RECORDS FOR THE TASK:
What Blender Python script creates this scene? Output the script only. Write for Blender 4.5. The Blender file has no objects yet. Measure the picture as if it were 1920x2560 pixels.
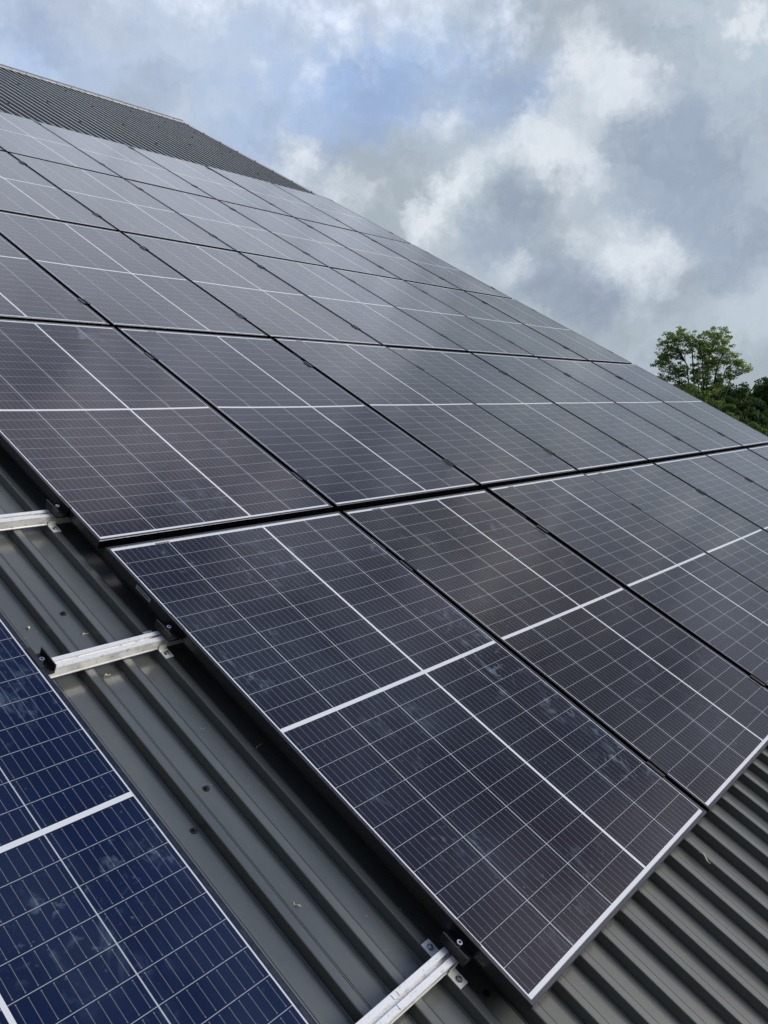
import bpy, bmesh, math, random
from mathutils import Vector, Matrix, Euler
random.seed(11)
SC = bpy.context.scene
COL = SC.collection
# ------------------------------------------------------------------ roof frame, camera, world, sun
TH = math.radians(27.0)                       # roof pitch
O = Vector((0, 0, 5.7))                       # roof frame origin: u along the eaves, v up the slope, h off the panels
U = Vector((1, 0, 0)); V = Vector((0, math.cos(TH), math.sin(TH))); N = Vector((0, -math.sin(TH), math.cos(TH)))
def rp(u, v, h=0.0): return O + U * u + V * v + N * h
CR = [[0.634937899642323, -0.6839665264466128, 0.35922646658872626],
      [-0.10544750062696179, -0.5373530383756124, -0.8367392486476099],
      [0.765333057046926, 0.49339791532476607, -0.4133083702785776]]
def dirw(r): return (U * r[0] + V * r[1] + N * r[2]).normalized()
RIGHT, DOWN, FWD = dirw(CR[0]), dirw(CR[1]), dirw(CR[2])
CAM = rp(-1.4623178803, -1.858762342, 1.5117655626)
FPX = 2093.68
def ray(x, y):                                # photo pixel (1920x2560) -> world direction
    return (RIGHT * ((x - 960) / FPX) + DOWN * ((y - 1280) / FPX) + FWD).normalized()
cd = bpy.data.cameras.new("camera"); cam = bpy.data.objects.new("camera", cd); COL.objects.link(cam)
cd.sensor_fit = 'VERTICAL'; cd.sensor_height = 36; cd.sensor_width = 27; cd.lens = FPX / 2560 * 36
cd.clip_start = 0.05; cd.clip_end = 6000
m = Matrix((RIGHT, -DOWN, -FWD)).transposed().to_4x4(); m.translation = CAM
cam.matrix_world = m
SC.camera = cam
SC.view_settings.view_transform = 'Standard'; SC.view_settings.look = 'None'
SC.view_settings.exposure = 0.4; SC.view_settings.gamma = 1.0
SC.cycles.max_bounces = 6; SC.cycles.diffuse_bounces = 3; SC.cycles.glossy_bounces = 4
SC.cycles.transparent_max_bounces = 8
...
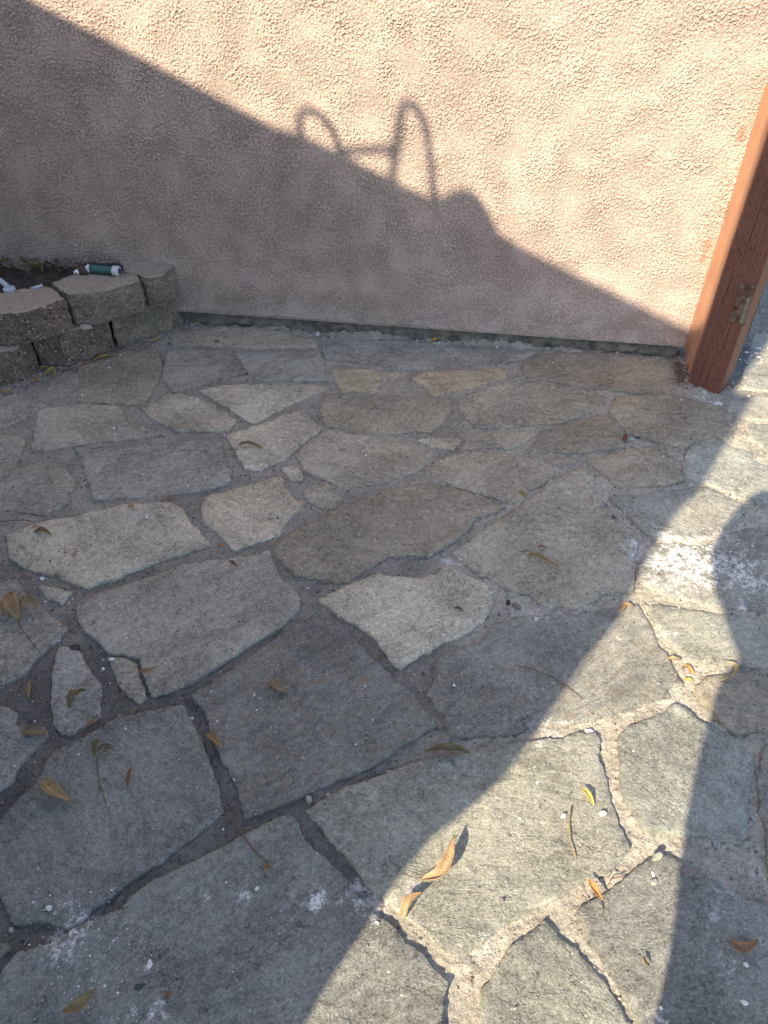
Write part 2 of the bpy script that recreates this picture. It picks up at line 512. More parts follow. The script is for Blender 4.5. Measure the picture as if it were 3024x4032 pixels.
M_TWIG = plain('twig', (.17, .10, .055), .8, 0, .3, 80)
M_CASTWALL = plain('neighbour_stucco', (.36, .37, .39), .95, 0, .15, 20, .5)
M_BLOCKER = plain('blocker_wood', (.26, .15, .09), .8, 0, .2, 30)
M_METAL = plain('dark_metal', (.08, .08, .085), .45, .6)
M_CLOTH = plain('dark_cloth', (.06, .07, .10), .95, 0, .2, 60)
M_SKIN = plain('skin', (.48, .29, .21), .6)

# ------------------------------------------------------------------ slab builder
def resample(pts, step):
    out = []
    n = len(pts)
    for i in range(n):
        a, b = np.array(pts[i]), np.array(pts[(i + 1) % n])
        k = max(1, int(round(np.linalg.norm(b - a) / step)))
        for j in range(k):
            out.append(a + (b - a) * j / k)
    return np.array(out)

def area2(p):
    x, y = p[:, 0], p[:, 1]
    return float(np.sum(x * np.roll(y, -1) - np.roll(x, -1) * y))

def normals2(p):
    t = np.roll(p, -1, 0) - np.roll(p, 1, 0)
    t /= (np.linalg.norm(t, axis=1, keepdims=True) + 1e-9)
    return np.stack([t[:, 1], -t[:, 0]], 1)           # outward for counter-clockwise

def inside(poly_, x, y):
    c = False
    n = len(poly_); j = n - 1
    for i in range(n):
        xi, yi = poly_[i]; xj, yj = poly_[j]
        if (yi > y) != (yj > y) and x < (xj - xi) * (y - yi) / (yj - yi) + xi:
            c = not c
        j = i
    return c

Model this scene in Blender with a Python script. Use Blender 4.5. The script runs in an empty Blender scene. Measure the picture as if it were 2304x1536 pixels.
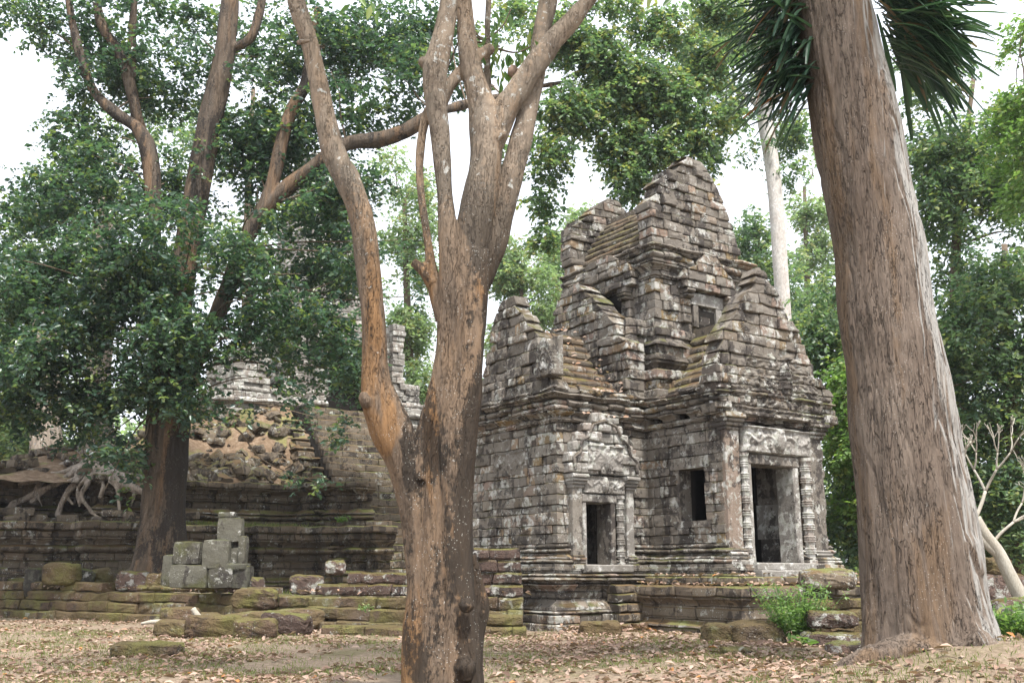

WHAT IS ASKED: Pick out the lines that include the word "this" and write them out.

SOLUTION BELOW:
What Blender Python script creates this scene? Output the script only. Write for Blender 4.5. The Blender file has no objects yet. Measure the picture as if it were 1920x2560 pixels.
Write part 2 of the bpy script that recreates this picture. It picks up at line 512. More parts follow. The script is for Blender 4.5. Measure the picture as if it were 3024x4032 pixels.
Model this scene in Blender with a Python script. Use Blender 4.5. The script runs in an empty Blender scene. Measure the picture as if it were 2304x1536 pixels.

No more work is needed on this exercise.